On 29-Sep-2006, Shai Ayal wrote:

| While OpenGL will take care of all the 3D stuff, you still have all
| the "graph" things to take care of -- axes, tics, legends, titles
| etc... All are "trivial" but with many small annoying details (auto
| axes limits and ticks is quite hard IMHO). this is quite a lot of
| work. octplot is under development for more than 2 years (although
| it's not very intensive development) and these things are still far
| from prefect

I agree that these little details, while each may seem like a simple
problem, add up to a major headache, especially given that the code
already exists in other places (gnuplot, plplot, NCAR graphics, etc.).

My preference would be to use some existing code if at all possible,
but I don't know where to find something that is relatively easy to
use and not closely tied to a specific plotting package.

jwe

A couple of points. I have the post-processor called smokeview for the NIST
FDS code (see http://fire.nist.gov/fds/ ). It is an OpenGL application and
runs on my Mac (without X11) with 3D displays that I can rotate, change the
viewpoint, etc. without the delays or "inertia" that feel when I'm using
other applications. Whether a graphics language can run natively on many
platforms, including Windows and Macs, should be a major consideration.
Apparently OpenGL has that capability, but I'm no expert, so maybe someone
can comment on that.

Second, the plplot folks have been very active lately, enhancing the
package, so maybe plplot should be reevaluated, especially since there is
already an octave binding included in the plplot distribution. The plplot
folks are adding a wxwidgets driver. Is that tied to X11? The "widgets" in
the name sure sounds like X11 is involved. What is the potential impact of
wxwidgets on octave? I did play with octave/plplot a year or two ago, and
found myself going back to gnuplot. Back then, plplot's main use was for
salvaging the graphics on old legacy codes that had outlived their
commercial graphics interface (remember DISSPLA?). Maybe now it's different.

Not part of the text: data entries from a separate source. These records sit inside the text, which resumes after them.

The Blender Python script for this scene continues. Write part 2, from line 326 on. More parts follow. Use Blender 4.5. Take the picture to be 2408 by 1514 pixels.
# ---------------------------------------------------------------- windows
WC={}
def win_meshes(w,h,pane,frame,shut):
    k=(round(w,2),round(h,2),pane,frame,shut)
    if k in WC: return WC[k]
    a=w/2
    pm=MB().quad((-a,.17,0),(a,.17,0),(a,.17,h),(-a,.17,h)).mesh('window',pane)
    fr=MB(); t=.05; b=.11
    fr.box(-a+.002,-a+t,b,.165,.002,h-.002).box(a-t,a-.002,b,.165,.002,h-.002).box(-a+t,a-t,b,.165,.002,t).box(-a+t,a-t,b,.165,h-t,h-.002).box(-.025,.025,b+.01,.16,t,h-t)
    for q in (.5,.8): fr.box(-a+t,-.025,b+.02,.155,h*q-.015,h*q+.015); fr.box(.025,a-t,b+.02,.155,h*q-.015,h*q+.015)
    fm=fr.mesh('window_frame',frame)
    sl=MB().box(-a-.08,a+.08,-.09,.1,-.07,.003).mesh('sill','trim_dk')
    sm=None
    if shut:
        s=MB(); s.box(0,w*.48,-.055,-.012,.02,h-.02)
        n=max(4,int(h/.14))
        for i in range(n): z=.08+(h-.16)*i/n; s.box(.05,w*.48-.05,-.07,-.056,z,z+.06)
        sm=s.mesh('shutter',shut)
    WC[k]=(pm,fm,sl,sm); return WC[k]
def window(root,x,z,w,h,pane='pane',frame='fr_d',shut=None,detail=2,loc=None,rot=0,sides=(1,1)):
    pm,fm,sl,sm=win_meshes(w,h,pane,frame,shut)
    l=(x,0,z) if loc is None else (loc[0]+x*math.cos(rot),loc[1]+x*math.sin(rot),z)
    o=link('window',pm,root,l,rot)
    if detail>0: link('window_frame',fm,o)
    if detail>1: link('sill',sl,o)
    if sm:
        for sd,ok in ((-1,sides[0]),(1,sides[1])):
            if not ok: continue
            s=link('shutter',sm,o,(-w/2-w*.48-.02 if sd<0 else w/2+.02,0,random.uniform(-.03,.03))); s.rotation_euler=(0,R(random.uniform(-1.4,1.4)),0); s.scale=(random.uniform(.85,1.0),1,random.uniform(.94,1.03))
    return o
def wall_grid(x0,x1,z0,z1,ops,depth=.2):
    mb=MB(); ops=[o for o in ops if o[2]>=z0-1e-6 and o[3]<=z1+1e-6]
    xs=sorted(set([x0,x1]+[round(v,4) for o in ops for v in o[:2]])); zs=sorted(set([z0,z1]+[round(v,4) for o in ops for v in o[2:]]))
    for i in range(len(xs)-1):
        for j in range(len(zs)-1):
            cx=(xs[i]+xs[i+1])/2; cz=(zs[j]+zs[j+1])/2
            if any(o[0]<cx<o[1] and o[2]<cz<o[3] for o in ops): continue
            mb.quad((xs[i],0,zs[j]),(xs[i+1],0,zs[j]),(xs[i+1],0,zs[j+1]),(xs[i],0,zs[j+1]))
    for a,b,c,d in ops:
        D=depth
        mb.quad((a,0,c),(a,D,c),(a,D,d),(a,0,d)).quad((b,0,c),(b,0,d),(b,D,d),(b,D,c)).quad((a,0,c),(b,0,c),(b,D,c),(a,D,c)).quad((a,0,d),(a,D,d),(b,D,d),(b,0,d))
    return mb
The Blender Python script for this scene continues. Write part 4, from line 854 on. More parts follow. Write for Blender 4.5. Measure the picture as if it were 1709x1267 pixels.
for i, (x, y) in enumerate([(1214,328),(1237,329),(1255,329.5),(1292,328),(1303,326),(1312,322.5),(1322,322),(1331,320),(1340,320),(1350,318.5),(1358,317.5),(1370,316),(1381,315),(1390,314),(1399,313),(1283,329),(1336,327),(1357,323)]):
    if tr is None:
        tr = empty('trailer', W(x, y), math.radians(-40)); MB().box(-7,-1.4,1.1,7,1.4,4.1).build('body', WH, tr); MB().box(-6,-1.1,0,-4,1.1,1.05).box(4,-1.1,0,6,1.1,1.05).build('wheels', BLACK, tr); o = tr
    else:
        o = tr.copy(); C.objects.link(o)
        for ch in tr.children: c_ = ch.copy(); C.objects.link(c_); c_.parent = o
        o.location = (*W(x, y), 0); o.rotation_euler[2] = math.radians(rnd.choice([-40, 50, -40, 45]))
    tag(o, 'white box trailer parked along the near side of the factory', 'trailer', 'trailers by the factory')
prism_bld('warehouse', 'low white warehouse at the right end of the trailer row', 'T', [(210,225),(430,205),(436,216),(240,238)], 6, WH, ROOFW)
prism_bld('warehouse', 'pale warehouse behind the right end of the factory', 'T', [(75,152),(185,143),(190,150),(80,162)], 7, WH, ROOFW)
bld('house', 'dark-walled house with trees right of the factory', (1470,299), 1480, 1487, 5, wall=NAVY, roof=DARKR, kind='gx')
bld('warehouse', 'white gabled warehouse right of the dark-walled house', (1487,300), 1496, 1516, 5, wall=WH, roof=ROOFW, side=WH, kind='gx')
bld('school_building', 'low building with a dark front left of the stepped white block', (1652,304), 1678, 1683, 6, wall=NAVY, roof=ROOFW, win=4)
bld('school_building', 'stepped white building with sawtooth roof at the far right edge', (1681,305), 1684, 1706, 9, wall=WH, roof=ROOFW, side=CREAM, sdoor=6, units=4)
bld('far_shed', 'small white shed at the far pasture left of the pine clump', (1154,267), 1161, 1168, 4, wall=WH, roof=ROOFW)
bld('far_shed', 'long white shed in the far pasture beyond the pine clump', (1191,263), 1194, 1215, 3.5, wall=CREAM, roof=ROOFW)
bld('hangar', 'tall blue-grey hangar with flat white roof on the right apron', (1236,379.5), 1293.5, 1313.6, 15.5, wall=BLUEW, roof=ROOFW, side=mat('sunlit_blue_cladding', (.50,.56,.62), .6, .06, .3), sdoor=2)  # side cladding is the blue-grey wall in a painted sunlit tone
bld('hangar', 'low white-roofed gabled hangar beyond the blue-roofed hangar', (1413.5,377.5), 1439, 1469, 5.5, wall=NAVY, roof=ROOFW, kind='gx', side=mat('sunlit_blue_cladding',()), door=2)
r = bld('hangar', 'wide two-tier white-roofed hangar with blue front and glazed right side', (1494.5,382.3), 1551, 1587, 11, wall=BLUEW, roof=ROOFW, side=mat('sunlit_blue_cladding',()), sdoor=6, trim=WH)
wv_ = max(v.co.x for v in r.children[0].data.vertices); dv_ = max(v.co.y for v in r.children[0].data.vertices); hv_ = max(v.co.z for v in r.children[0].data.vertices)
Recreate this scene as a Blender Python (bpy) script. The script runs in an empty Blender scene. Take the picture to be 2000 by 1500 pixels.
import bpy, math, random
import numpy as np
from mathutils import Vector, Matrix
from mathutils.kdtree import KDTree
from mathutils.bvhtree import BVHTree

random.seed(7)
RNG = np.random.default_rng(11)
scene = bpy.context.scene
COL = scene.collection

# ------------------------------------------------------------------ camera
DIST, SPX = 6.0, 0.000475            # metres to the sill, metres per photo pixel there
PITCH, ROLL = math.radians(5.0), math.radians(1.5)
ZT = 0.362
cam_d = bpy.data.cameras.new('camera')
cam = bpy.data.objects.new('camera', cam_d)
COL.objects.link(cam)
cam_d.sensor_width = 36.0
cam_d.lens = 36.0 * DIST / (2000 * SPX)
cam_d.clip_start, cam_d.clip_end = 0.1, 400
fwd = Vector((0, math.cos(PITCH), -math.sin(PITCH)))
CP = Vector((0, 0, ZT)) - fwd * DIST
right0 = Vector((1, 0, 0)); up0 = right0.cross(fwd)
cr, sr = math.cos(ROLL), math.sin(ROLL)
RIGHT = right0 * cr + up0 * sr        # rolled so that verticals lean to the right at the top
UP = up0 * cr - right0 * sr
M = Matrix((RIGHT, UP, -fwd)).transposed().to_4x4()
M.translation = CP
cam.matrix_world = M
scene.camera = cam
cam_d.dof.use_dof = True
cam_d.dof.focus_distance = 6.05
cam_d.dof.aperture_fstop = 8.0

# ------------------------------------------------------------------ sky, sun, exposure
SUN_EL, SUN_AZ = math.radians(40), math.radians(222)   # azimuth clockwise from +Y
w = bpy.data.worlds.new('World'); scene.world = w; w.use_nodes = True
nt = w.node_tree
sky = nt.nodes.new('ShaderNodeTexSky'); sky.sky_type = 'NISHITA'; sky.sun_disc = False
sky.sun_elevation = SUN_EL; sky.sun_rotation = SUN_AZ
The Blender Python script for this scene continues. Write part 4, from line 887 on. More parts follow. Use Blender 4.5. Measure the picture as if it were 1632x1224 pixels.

The soon to be released gnuplot 4.2 also has a wxWidgets terminal. I've tried it and it looks great (anti-aliased fonts and lines). I've been ready to give up hope for gnuplot, but this has convinced me to give it a second chance. wxwidgets is a cross-platform toolkit that supposedly runs natively on each supported platform, so presumably this means X11 is not required to run it on Mac or Windows. I tried plplot once or twice but I finally gave up on it because it found it unstable on Linux.

With the new gnuplot release, it should not be too difficult to add better control over line width, color, etc. It still seems like the shortest path to a working backend to the object-graphics frontend. On the other hand, the real weakness is that gnuplot is a standalone program, rather than a library. The main problem I see with this is that data is transfered via file I/O, rather than simply using on data that is already in memory. The new version helps a little bit because binary data transfer is now supported, but it's still suboptimal for large amounts of data. The other big benefit of the new gnuplot is support for images, so that the image display routines can be displayed as plots with the axes and titles and all.

Anyway, I don't mind dumping gnuplot when something that can replace it supports all of the necessary features, but I agree with John that for now updating the gnuplot interface seems the quickest way to get what people want. I'm happy to be proven wrong by the OpenGL supporters.